Plan-les-Ouates (commonly "PLO") is a commune in the canton of Geneva, ~5 km south of central Geneva, bordering the French frontier. Population is small (~10,500 residents) but the watchmaking industrial zone occupies a substantial footprint of the commune's southern edge. The watch industry presence is recent: through the 1980s PLO was a sleepy Geneva suburb, and the modern industrial cluster only began to form in the 1990s when Geneva's historic watchmakers consolidated their scattered city-centre ateliers into purpose-built single-site manufactures.
The decisive move was Patek Philippe's 1996 consolidation. Through the 1970s-80s Patek had operated from approximately 14 separate Geneva locations: a movement workshop in one building, dial-making in another, case assembly in a third, executive offices in a fourth, and so on. CEO Philippe Stern decided this was operationally inefficient and commissioned a new combined manufacture at 10 chemin du Pont-du-Centenaire in PLO. The Patek manufacture opened in 1996 and was extensively expanded in 2019 with a new wing dedicated to high complication assembly and the Patek Philippe Museum (the public museum is on Rue des Vieux-Grenadiers in central Geneva, but production research is in PLO).
"In 1996 we owned fourteen buildings in Geneva. By 2019 we owned one. The watchmaking did not change; the geography did."- Philippe Stern, on the 1996 Patek Philippe consolidation to PLO
Vacheron Constantin followed in 2005, opening its current manufacture on Chemin de Plein-Vent. The building is famous for its solar-paneled roof shaped like a horizontal cross of Malta (Vacheron's logo); the architectural identity is so strong that Google Maps satellite views are sometimes used in collector tours. Vacheron consolidated movement-making, hand-finishing, and final assembly into the single PLO building at the same time as adopting the new in-house full-watch certification programme.
Piaget, owned by Richemont, operates a smaller manufacture in PLO since 2001, focused on ultra-thin movement production (the Cal. 9P descendants).
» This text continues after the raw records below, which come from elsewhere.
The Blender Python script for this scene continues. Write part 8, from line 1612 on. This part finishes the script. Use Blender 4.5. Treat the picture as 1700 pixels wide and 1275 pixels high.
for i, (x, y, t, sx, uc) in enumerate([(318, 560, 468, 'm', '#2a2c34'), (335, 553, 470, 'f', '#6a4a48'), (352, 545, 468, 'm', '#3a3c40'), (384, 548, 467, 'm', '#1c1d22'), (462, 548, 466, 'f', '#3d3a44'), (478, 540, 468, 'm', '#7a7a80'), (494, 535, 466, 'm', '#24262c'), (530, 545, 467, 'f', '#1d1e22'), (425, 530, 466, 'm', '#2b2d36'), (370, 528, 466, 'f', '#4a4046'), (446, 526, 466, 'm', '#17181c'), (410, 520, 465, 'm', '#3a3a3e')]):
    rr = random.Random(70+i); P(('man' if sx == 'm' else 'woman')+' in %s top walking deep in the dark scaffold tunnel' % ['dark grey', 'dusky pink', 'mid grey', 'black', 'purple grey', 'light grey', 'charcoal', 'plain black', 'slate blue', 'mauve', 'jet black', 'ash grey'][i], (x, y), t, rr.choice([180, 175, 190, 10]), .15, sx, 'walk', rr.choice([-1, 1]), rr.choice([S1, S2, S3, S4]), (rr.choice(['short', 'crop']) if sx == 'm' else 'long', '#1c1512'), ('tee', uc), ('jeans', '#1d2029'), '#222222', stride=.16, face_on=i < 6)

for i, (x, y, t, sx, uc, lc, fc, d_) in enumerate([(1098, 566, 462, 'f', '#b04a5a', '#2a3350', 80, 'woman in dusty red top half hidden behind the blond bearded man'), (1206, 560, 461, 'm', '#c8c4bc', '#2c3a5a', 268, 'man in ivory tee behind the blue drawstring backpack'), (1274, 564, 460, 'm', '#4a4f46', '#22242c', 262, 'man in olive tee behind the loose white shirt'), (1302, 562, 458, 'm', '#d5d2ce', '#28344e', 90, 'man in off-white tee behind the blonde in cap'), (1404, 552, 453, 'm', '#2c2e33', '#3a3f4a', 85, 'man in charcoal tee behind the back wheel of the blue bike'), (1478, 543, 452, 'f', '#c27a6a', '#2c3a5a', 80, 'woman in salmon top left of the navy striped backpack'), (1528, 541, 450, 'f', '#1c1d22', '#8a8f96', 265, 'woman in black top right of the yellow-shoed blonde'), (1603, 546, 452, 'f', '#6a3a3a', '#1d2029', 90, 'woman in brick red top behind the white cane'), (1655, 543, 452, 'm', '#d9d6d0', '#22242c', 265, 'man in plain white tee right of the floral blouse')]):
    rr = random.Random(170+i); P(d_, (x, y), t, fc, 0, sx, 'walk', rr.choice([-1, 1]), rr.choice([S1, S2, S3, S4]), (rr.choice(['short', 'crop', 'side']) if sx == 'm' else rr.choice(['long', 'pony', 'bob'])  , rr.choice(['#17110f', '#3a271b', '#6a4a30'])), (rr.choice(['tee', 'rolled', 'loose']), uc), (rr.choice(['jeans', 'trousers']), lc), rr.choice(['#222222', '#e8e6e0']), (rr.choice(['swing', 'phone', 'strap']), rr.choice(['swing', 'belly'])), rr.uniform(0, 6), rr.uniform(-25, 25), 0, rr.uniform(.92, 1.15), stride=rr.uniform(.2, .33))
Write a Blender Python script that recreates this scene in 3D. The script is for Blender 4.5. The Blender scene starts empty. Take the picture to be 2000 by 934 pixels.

Rolex's extensive case-and-dial-making operations are also in PLO across multiple buildings on Acacias Boulevard, employing approximately 2,500 in case-making alone (though Rolex movement production is in Bienne). Smaller watch industry tenants in PLO include Vaucher Manufacture (the movement supplier that produces ébauches for Parmigiani, Hermès, and others), Cartier's movement workshop, and various finishing specialists.
The total PLO watchmaking workforce is estimated at 8,000-10,000, making it the densest concentration of haute-horlogerie production worldwide. By comparison, the entire Vallée de Joux employs roughly 5,000 in watchmaking, and Glashütte roughly 1,800. PLO produces, by approximate volume, ~80,000 Patek Philippes, ~25,000 Vacheron Constantins, and many tens of thousands of Piaget pieces per year, alongside the Rolex case output that scales into the millions.
In modern collector vocabulary, "Plan-les-Ouates" or "PLO" is shorthand for the industrial heart of Genevan haute horlogerie. A "PLO watch" is one made in the modern post-1996 manufacture style; this is in contrast to "Le Brassus watches" (Audemars Piguet, in the Vallée de Joux) and "Glashütte watches" (German haute horlogerie). The architectural style of the modern PLO manufactures, glass-and-steel industrial buildings with unusual signature features like Vacheron's rooftop cross of Malta, has itself become a recognisable visual identity for "modern Genevan watchmaking" in collector tours and brand documentation.